In “The Romantic Song,” Barthes claims the Lieder of Schubert and Schumann — “unisexual,” “amorous,” beyond the traditional family of voices (the voices of family?) — for those who, like the Lied itself, are no “respecters of sexes or of social roles,” are “marginal without being eccentric,” and celebrates instead the “song of the natural body,” the “music which has meaning only if I can always sing it, in myself, with my body” and “for myself.”  

The reverberations here have moved inward, from the austere, public auditorium to the tremulous, private body, and I–humming Schubert’s “Nacht und Träume” or Schumann’s Dichterliebe–can follow Barthes in this trans-social state of “solitary intimacy,” listening only to the “amorous and imprisoned soul that speaks to itself” (“Loving Schumann”).

Are we lovers then, Barthes and I? Has our duel over territory turned into a duet honoring a third? Is Barthes’s lectura transformed into our lectus? Not quite; rather, Barthes and I, solitary, are rubbing our skins loving.  “Intimacy,” as Barthes suggests, “is always a little egoistic”: “the Schumannian pianist—c’est moi”/The Schubertian Sänger—das bin ich!” To dance about Schumann, must we, the men (and women) of “Lettres Dansantes” erect a theater to position our listeners? To sing of Schubert, need we construct a theoretical apparatus to secure a space for the speaker?

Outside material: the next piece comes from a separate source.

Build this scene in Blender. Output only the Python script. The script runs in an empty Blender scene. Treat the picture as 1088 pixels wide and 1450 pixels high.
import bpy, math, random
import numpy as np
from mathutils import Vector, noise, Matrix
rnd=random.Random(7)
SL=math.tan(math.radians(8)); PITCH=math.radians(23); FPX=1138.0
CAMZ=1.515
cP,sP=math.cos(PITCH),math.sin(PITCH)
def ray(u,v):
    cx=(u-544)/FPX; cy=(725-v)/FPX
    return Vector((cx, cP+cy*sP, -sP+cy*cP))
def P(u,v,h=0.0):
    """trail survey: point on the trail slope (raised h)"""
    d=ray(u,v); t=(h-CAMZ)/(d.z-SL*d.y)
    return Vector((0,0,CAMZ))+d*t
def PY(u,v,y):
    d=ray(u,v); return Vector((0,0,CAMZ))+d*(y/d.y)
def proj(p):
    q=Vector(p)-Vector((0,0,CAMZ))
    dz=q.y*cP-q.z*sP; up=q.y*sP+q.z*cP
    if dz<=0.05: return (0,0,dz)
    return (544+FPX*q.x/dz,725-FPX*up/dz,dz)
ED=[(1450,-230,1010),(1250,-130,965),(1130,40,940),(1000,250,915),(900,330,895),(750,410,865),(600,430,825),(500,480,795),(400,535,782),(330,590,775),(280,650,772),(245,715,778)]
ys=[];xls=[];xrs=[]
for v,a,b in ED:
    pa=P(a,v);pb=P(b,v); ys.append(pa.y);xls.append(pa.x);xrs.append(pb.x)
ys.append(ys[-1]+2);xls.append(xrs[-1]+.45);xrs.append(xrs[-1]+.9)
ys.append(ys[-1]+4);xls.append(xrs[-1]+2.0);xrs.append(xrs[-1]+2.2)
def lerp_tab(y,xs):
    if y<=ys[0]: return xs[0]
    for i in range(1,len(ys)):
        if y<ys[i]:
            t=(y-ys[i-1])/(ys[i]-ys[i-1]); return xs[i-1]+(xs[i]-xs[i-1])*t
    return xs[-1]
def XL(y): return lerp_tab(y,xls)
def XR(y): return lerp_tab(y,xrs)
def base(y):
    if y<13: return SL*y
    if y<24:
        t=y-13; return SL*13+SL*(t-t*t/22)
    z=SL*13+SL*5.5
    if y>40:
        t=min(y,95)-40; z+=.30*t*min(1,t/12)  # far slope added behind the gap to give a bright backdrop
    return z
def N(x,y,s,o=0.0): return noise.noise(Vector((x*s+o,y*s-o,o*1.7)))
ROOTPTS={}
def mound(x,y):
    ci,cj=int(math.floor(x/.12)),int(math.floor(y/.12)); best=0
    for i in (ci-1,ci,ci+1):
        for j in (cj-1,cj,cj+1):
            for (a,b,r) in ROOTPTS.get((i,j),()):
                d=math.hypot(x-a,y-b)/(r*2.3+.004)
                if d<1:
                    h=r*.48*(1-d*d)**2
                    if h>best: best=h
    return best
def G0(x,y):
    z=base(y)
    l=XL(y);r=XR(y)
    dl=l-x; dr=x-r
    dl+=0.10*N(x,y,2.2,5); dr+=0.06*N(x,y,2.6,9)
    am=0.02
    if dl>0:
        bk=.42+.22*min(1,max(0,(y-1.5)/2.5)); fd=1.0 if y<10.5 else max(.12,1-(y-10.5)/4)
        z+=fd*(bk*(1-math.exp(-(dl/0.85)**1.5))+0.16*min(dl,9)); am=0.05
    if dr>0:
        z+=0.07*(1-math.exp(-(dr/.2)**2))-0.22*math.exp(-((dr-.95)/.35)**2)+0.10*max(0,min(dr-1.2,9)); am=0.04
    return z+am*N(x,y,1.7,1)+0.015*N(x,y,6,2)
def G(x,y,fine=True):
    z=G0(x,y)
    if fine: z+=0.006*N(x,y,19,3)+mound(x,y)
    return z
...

Few essays illustrate more vividly than “The Grain of the Voice” the Barthesian doubling of lecturer and lover.  It is a queer essay that struggles with theory, that desires to evaluate song “outside of the law” of both culture and anti-culture, by “develop[ing] beyond the subject all the value which is hidden behind ‘I like’ or ‘I don’t like.’” There is no accounting for loving — and any theory, for the “grain” or against it, is such an accounting (I love it because . . . ).  It is precisely when the lecturer realizes that his “difficulty [writing about the Lied ] is all the greater in that today the romantic song is no longer the object of any great argument,” that the lover can emerge, bewegtaufgeregtinnig, to say, fantasierend: “I love it, and to keep on saying it.”

“Music, like signifying, derives from no metalanguage” but “from a lover’s discourse,” Barthes offers in “Music, Voice, Language.”  Finding the lover’s voice in Barthes’s lectures is a listening hallucinated: Now I too “believe I am really hearing what I would like to hear as a promise of pleasure.”